Ich würde der Person raten sich zu outen und ihr in jedem Falle meine vollste Unterstützung versichern. Das mag der ein oder andere vielleicht naiv finden, da es im Fußball noch viel Aufklärungsarbeit bedarf. Ich finde aber heutzutage sollte sich kein Mensch mehr verstellen müssen, aus Angst wegen der sexuellen Orientierung vom Team oder von den Fans nicht akzeptiert zu werden. Je nach Standing in der Mannschaft kann ein Coming-Out natürlich auch leichter oder schwerer fallen. Es wäre wünschenswert, wenn sich Personen im Profifußball outen würden. Dies würde ein Coming-Out im Amateurfußball wahrscheinlich erleichtern.
Wie bewertest du die aktuellen Kampagnen zu dem Thema?
Ich finde die aktuelle 11Freunde-Kampagne super und hoffe, dass sie Fußballspieler*innen in der Entscheidung bestärken wird sich zu outen. Die Stärke der Kampagne ist der Perspektivwechsel, also dass nicht homosexuelle Spieler, z.B. mit einem Coming-Out, die Debatte auf ein neues Level bringen müssen, sondern wir Mitspieler*innen dafür Verantwortung tragen, ein sicheres Umfeld zu schaffen. Die an der Kampagne teilnehmenden Spieler*innen, die sich mit dem Thema in der Vergangenheit vielleicht wenig oder gar nicht beschäftigt haben, setzen sich nun damit auseinander. Das ist ein wichtiger Schritt.
Was würdest du dir von den Vereinen und Verbänden im Umgang mit Homo- und Trans*phobie wünschen?
Der Fußball als „Volkssport Nummer 1“ muss seiner Verantwortung gerecht werden. Ich wünsche mir von seinen Verbänden und Vereinen, dass sie mehr Initiative übernehmen und sich, wenn das nötige Know-How fehlt, von Expert*innen externe Unterstützung einholen.

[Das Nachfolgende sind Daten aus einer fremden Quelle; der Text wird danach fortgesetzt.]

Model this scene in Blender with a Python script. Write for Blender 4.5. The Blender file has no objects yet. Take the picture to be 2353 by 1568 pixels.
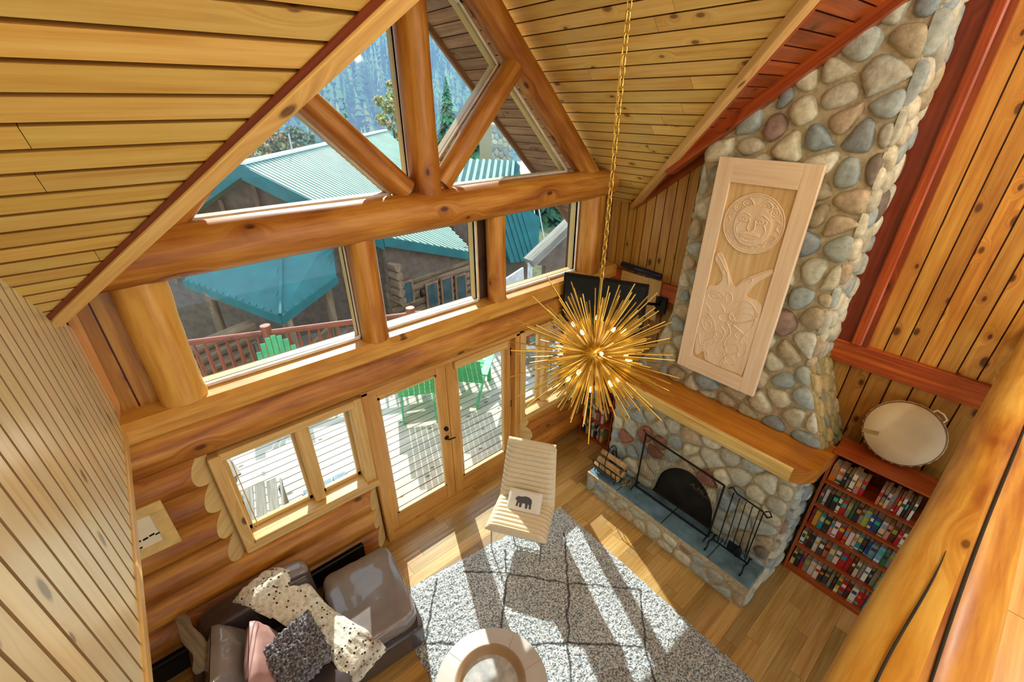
import bpy, math, random
from mathutils import Vector, Matrix, noise
R_ = random.Random(7)
rnd = R_.random
def U(a, b): return a + (b - a) * rnd()
V = Vector
SC = bpy.context.scene
COL = SC.collection

# ------------------------------------------------------------------ camera, world, sun, exposure
cam_d = bpy.data.cameras.new('camera')
cam = bpy.data.objects.new('camera', cam_d); COL.objects.link(cam); SC.camera = cam
rt = V((0.767971815, -0.640481186, -0.001772274))
dn = V((-0.306338880, -0.364884127, -0.879213322))
fw = V((0.562472917, 0.675753967, -0.476425014))
cam.matrix_world = Matrix(((rt.x, -dn.x, -fw.x, 0.0), (rt.y, -dn.y, -fw.y, -3.5), (rt.z, -dn.z, -fw.z, 4.326), (0, 0, 0, 1)))
cam_d.sensor_fit = 'HORIZONTAL'; cam_d.sensor_width = 36.0
cam_d.lens = 1012.54 / 2353 * 36.0
cam_d.clip_start = 0.02; cam_d.clip_end = 500
SC.view_settings.view_transform = 'Standard'; SC.view_settings.look = 'None'
SC.view_settings.gamma = 1.0; SC.view_settings.use_curve_mapping = False
SC.view_settings.exposure = 0.35
SC.cycles.max_bounces = 8; SC.cycles.transparent_max_bounces = 16
SC.cycles.diffuse_bounces = 5
w = bpy.data.worlds.new('world'); SC.world = w; w.use_nodes = True
bg = w.node_tree.nodes['Background']
bg.inputs[0].default_value = (0.74, 0.87, 1.0, 1); bg.inputs[1].default_value = 1.6
sd = bpy.data.lights.new('sun', 'SUN'); sun = bpy.data.objects.new('sun', sd); COL.objects.link(sun)
sd.energy = 5.5; sd.angle = math.radians(0.6); sd.color = (1.0, 0.95, 0.85)
sdir = V((-0.393, -1.0, -0.675))
sun.rotation_euler = sdir.to_track_quat('-Z', 'Y').to_euler(); sun.location = (6, 12, 12)
def fill_light(name, loc, energy, r=.12, color=(1, .97, .93)):
    d = bpy.data.lights.new(name, 'POINT'); d.energy = energy; d.shadow_soft_size = r; d.color = color
    o = bpy.data.objects.new(name, d); COL.objects.link(o); o.location = loc
for p_, e_ in (((.4, -4.6, 5.7), 45), ((2.2, -4.8, 5.9), 50), ((3.7, -5.0, 5.0), 72), ((2.0, -6.6, 4.6), 50)): fill_light('loft_fill', p_, e_, .05)  # unseen fill lights added behind the camera to brighten the room
for p_ in ((3.7, -5.2, 2.3), (1.4, -5.2, 2.3)): fill_light('hall_fill', p_, 14)  # unseen fill lights added under the loft, no fixtures there

# ------------------------------------------------------------------ helpers
def lin(h):
    h = h.lstrip('#'); c = []
    for i in (0, 2, 4):
        v = int(h[i:i+2], 16) / 255
        c.append(v / 12.92 if v < .04045 else ((v + .055) / 1.055) ** 2.4)
    return c
def tag(o, label=None, cat=None, group=None, kind=None):
    if label: o['label'] = label
    if cat: o['category'] = cat
    if group: o['group'] = group
    if kind: o['kind'] = kind
    return o
def thing(name, label, cat, loc=(0, 0, 0), rz=0, group=None):
    o = bpy.data.objects.new(name, None); COL.objects.link(o)
    o.location = loc; o.rotation_euler = (0, 0, rz); o.empty_display_size = .1
    tag(o, label, cat, group); return o

class MB:
    def __init__(s): s.v = []; s.f = []; s.uv = []; s.c = []; s.sm = []; s.mi = []
    def face(s, idx, uv, sm=False, mi=0): s.f.append(idx); s.uv.append(uv); s.sm.append(sm); s.mi.append(mi)
    def vert(s, p, c): s.v.append((p[0], p[1], p[2])); s.c.append(c); return len(s.v) - 1
    def obox(s, o, ax, ay, az, col=(1, 1, 1), g=None, mi=0, bev=0.0, taper=None):
        """o centre, ax ay az half vectors, g = axis of the grain (0..2)"""
        o, ax, ay, az = V(o), V(ax), V(ay), V(az); A = (ax, ay, az); L = [a.length for a in A]
        if g is None: g = L.index(max(L))
        b = min(bev, .45 * min(L)) if bev else 0
        ou, ov = rnd() * 20, rnd() * 20
        def P(x, y, z): return o + ax * x + ay * y + az * z
        if not b:
            ids = [s.vert(P(x, y, z), col) for x in (-1, 1) for y in (-1, 1) for z in (-1, 1)]
            def I(x, y, z): return ids[(x > 0) * 4 + (y > 0) * 2 + (z > 0)]
            for n in range(3):
                a, c = [k for k in range(3) if k != n]
                for sg in (-1, 1):
                    q = []
                    for (p, r) in ((-1, -1), (1, -1), (1, 1), (-1, 1)):
                        t = [0, 0, 0]; t[n] = sg; t[a] = p; t[c] = r; q.append(tuple(t))
                    flip = (sg > 0) == (n == 1)
                    if flip: q.reverse()
                    uv = []
                    for t in q:
                        m = [t[k] * L[k] for k in range(3)]
                        if n == g: uv.append((ou + m[a], ov + m[c]))
                        else:
                            oth = a if c == g else c
                            uv.append((ou + m[g], ov + m[oth] + n * .7))
                    s.face([I(*t) for t in q], uv, False, mi)
            return s
        fr = [(l - b) / l if l > 0 else 1 for l in L]
        idx = {}
        for x in (-1, 1):
            for y in (-1, 1):
                for z in (-1, 1):
                    sg = (x, y, z)
                    for n in range(3):
                        t = [sg[k] * (1 if k == n else fr[k]) for k in range(3)]
                        idx[(sg, n)] = s.vert(P(*t), col)
        def uvof(sg, n, pl):
            t = [sg[k] * L[k] for k in range(3)]
            oth = [k for k in range(3) if k != g and k != pl]
            if pl == g: oo = [k for k in range(3) if k != g]; return (ou + t[oo[0]], ov + t[oo[1]])
            return (ou + t[g], ov + t[oth[0]] + pl * .7)
        for n in range(3):
            a, c = [k for k in range(3) if k != n]
            for sg in (-1, 1):
                q = []
                for (p, r) in ((-1, -1), (1, -1), (1, 1), (-1, 1)):
                    t = [0, 0, 0]; t[n] = sg; t[a] = p; t[c] = r; q.append(tuple(t))
                if (sg > 0) == (n == 1): q.reverse()
                s.face([idx[(t, n)] for t in q], [uvof(t, n, n) for t in q], False, mi)
        for n in range(3):
            a, c = [k for k in range(3) if k != n]
            for p in (-1, 1):
                for r in (-1, 1):
                    t0 = [0, 0, 0]; t0[a] = p; t0[c] = r; t0[n] = -1; t1 = list(t0); t1[n] = 1
                    t0, t1 = tuple(t0), tuple(t1)
                    q = [(t0, a), (t1, a), (t1, c), (t0, c)]
                    s.face([idx[k] for k in q], [uvof(k[0], 0, a) for k in q], False, mi)
        for x in (-1, 1):
            for y in (-1, 1):
                for z in (-1, 1):
                    t = (x, y, z); s.face([idx[(t, 0)], idx[(t, 1)], idx[(t, 2)]], [(ou, ov)] * 3, False, mi)
        return s
    def box(s, x0, x1, y0, y1, z0, z1, col=(1, 1, 1), g=None, mi=0, bev=0.0):
        return s.obox(((x0 + x1) / 2, (y0 + y1) / 2, (z0 + z1) / 2), (abs(x1 - x0) / 2, 0, 0), (0, abs(y1 - y0) / 2, 0), (0, 0, abs(z1 - z0) / 2), col, g, mi, bev)
    def tube(s, pts, rad, seg=10, col=(1, 1, 1), caps=True, mi=0, wob=0.0, flat=None, up=None, smooth=True, vs=1.0):
        """sweep along pts; rad number or list; wob = relative radius noise"""
        pts = [V(p) for p in pts]; n = len(pts)
        if not isinstance(rad, (list, tuple)): rad = [rad] * n
        ou, ov = rnd() * 20, rnd() * 20; nz = rnd() * 100
        rings = []; u = 0; prev = None; us = []
        for i, p in enumerate(pts):
            d = (pts[min(i + 1, n - 1)] - pts[max(i - 1, 0)])
            if d.length < 1e-9: d = V((0, 0, 1))
            d.normalize()
            if prev is None:
                ref = V(up) if up else (V((0, 0, 1)) if abs(d.z) < .9 else V((1, 0, 0)))
                a = ref - d * ref.dot(d); a.normalize()
            else:
                a = prev - d * prev.dot(d); a.normalize()
            prev = a; b = d.cross(a)
            if i: u += (pts[i] - pts[i - 1]).length
            us.append(u); ring = []
            for k in range(seg):
                t = 2 * math.pi * k / seg; r = rad[i]
                if wob: r *= 1 + wob * noise.noise(V((math.cos(t) * 1.2 + nz, math.sin(t) * 1.2, u * 1.3))) + .3 * wob * noise.noise(V((math.cos(t) * 4 + nz, math.sin(t) * 4, u * 6)))
                fa = flat if flat else 1
                ring.append(s.vert(p + a * (math.cos(t) * r) + b * (math.sin(t) * r * fa), col))
            rings.append(ring)
        rm = max(rad)
        for i in range(n - 1):
            for k in range(seg):
                k2 = (k + 1) % seg; v0 = 2 * math.pi * k / seg * rm * vs; v1 = 2 * math.pi * (k + 1) / seg * rm * vs
                s.face([rings[i][k], rings[i][k2], rings[i + 1][k2], rings[i + 1][k]],
                       [(ou + us[i], ov + v0), (ou + us[i], ov + v1), (ou + us[i + 1], ov + v1), (ou + us[i + 1], ov + v0)], smooth, mi)
        if caps:
            for i, rev in ((0, True), (n - 1, False)):
                ring = rings[i]; vv = [s.vert(s.v[q], col) for q in ring]
                uv = [(ou + math.cos(2 * math.pi * k / seg) * rad[i], ov + math.sin(2 * math.pi * k / seg) * rad[i]) for k in range(seg)]
                if rev: vv.reverse(); uv.reverse()
                s.face(vv, uv, False, mi)
        return s
    def log(s, p0, p1, r0, r1=None, seg=20, col=(1, 1, 1), wob=.05, step=.18, **k):
        p0, p1 = V(p0), V(p1); r1 = r1 or r0; n = max(2, int((p1 - p0).length / step) + 1)
        return s.tube([p0.lerp(p1, i / (n - 1)) for i in range(n)], [r0 + (r1 - r0) * i / (n - 1) for i in range(n)], seg, col, wob=wob, **k)
    def prism(s, poly, nrm, th, col=(1, 1, 1), udir=None, mi=0, smooth=False, sidecol=None):
        """extrude 3D polygon by nrm*th"""
        nrm = V(nrm).normalized(); poly = [V(p) for p in poly]
        ud = V(udir).normalized() if udir else (poly[1] - poly[0]).normalized(); vd = nrm.cross(ud)
        ou, ov = rnd() * 20, rnd() * 20
        a = [s.vert(p, col) for p in poly]; b = [s.vert(p + nrm * th, col) for p in poly]
        ar = V((0, 0, 0))
        for i in range(len(poly)): ar += poly[i].cross(poly[(i + 1) % len(poly)])
        pos = ar.dot(nrm) > 0
        uv = [(ou + p.dot(ud), ov + p.dot(vd)) for p in poly]
        if pos: s.face(b, uv, smooth, mi); s.face(a[::-1], uv[::-1], smooth, mi)
        else: s.face(b[::-1], uv[::-1], smooth, mi); s.face(a, uv, smooth, mi)
        n = len(poly)
        if sidecol: a = [s.vert(p, sidecol) for p in poly]; b = [s.vert(p + nrm * th, sidecol) for p in poly]
        for i in range(n):
            j = (i + 1) % n; q = [a[i], a[j], b[j], b[i]]
            e = [uv[i], uv[j], (uv[j][0], uv[j][1] + th), (uv[i][0], uv[i][1] + th)]
            if not pos: q.reverse(); e.reverse()
            s.face(q, e, smooth, mi)
        return s
    def lathe(s, prof, cen, seg=32, col=(1, 1, 1), axis=(0, 0, 1), mi=0, smooth=True):
        ax = V(axis).normalized(); ref = V((1, 0, 0)) if abs(ax.x) < .9 else V((0, 1, 0))
        a = (ref - ax * ref.dot(ax)).normalized(); b = ax.cross(a); cen = V(cen); rings = []
        for (r, h) in prof:
            rings.append([s.vert(cen + ax * h + a * (math.cos(2 * math.pi * k / seg) * r) + b * (math.sin(2 * math.pi * k / seg) * r), col) for k in range(seg)])
        for i in range(len(prof) - 1):
            for k in range(seg):
                k2 = (k + 1) % seg
                q = [rings[i][k], rings[i][k2], rings[i + 1][k2], rings[i + 1][k]]
                r0, r1 = prof[i][0], prof[i + 1][0]
                t0, t1 = 2 * math.pi * k / seg, 2 * math.pi * (k + 1) / seg
                s.face(q, [(r0 * math.cos(t0), r0 * math.sin(t0)), (r0 * math.cos(t1), r0 * math.sin(t1)), (r1 * math.cos(t1), r1 * math.sin(t1)), (r1 * math.cos(t0), r1 * math.sin(t0))], smooth, mi)
        return s
    def grid(s, fn, nu, nv, col=(1, 1, 1), mi=0, closed=False, uvs=(1, 1), cf=None):
        ids = []
        for i in range(nu + 1):
            row = []
            for j in range(nv + 1):
                p = fn(i / nu, j / nv); row.append(s.vert(p, cf(i / nu, j / nv) if cf else col))
            ids.append(row)
        for i in range(nu):
            for j in range(nv):
                s.face([ids[i][j], ids[i + 1][j], ids[i + 1][j + 1], ids[i][j + 1]],
                       [(i / nu * uvs[0], j / nv * uvs[1]), ((i + 1) / nu * uvs[0], j / nv * uvs[1]), ((i + 1) / nu * uvs[0], (j + 1) / nv * uvs[1]), (i / nu * uvs[0], (j + 1) / nv * uvs[1])], True, mi)
        return s
    def cushion(s, cen, ax, ay, az, n=14, pw=.35, col=(1, 1, 1), mi=0, wr=0.0, pinch=.0, edge=0.15):
        """pillow: two grids; az = half thickness vector"""
        cen, ax, ay, az = V(cen), V(ax), V(ay), V(az); sd_ = rnd() * 50
        for sg in (1, -1):
            def fn(u, v, sg=sg):
                x = u * 2 - 1; y = v * 2 - 1
                h = max(0, (1 - x * x)) ** pw * max(0, (1 - y * y)) ** pw
                h = h * (1 - edge) + edge
                k = 1 - pinch * (abs(x) ** 2) * (1 - abs(y)) * .5; k2 = 1 - pinch * (abs(y) ** 2) * (1 - abs(x)) * .5
                wv = wr * noise.noise(V((x * 3 + sd_, y * 3, sg))) + wr * .5 * noise.noise(V((x * 9 + sd_, y * 5, sg)))
                hh = sg * (h + wv * h)
                if abs(x) > .999 or abs(y) > .999: hh = sg * edge * .2
                return cen + ax * (x * k2) + ay * (y * k) + az * hh
            if sg > 0: s.grid(fn, n, n, col, mi)
            else: s.grid(lambda u, v: fn(1 - u, v), n, n, col, mi)
        return s
    def build(s, name, mats, parent=None, kind=None, label=None):
        me = bpy.data.meshes.new(name); me.from_pydata(s.v, [], s.f); me.validate(clean_customdata=False) if False else None
        if not isinstance(mats, (list, tuple)): mats = [mats]
        for m in mats: me.materials.append(m)
        uvl = me.uv_layers.new(name='UVMap'); fl = [0.0] * (len(me.loops) * 2); k = 0
        for u in s.uv:
            for (a, b) in u: fl[k] = a; fl[k + 1] = b; k += 2
        uvl.data.foreach_set('uv', fl)
        ca = me.color_attributes.new('col', 'FLOAT_COLOR', 'POINT'); fl = []
        for c in s.c: fl.extend((c[0], c[1], c[2], 1.0))
        ca.data.foreach_set('color', fl)
        me.polygons.foreach_set('use_smooth', s.sm); me.polygons.foreach_set('material_index', s.mi)
        me.update()
        o = bpy.data.objects.new(name, me); COL.objects.link(o)
        if parent: o.parent = parent
        if kind: o['kind'] = kind
        if label: o['label'] = label
        return o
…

Der Berliner Fußball-Verband ist da ein gutes Beispiel. Er kooperiert unter anderem mit dem Lesben- und Schwulenverband Berlin-Brandenburg und hat in den letzten Jahren schon einiges in die richtige Richtung bewegen können. Vereine können Verantwortung übernehmen, indem sie bspw. einen Wertekodex aufstellen und diese Werte mit ihren Mitglieder*innen und eben auch ihre Spieler*innen kommunizieren.
Was wünscht du dir von Spieler*innen?
Jede/r Spieler*in sollte bei sich selbst anfangen, nämlich zunächst einmal reflektieren, ob man durch seine Sprache oder bestimmte Verhaltensweisen eventuell jemanden diskriminiert. Zudem sollten wir Spieler*innen den Mut besitzen, diskriminierendes Verhalten anderer anzusprechen und nicht zu tolerieren. Auf diesem Weg kann eine Atmosphäre in den Teams entstehen, in der ein Coming-Out leichter fallen würde. Für uns Amateurfußballer*innen sind Vorbilder zudem sehr hilfreich. Es hinterlässt Eindruck, wenn sich bspw. ein Max Kruse mit seinen Ecken und Kanten klar zu potenziellen homosexuellen Mitspielern bekennt. Dies sorgt bestimmt dafür, dass sich die eine oder andere Person im Profi- und Amateurfußball dahingehend reflektiert.
Vielen Dank für deine Antworten, Nico!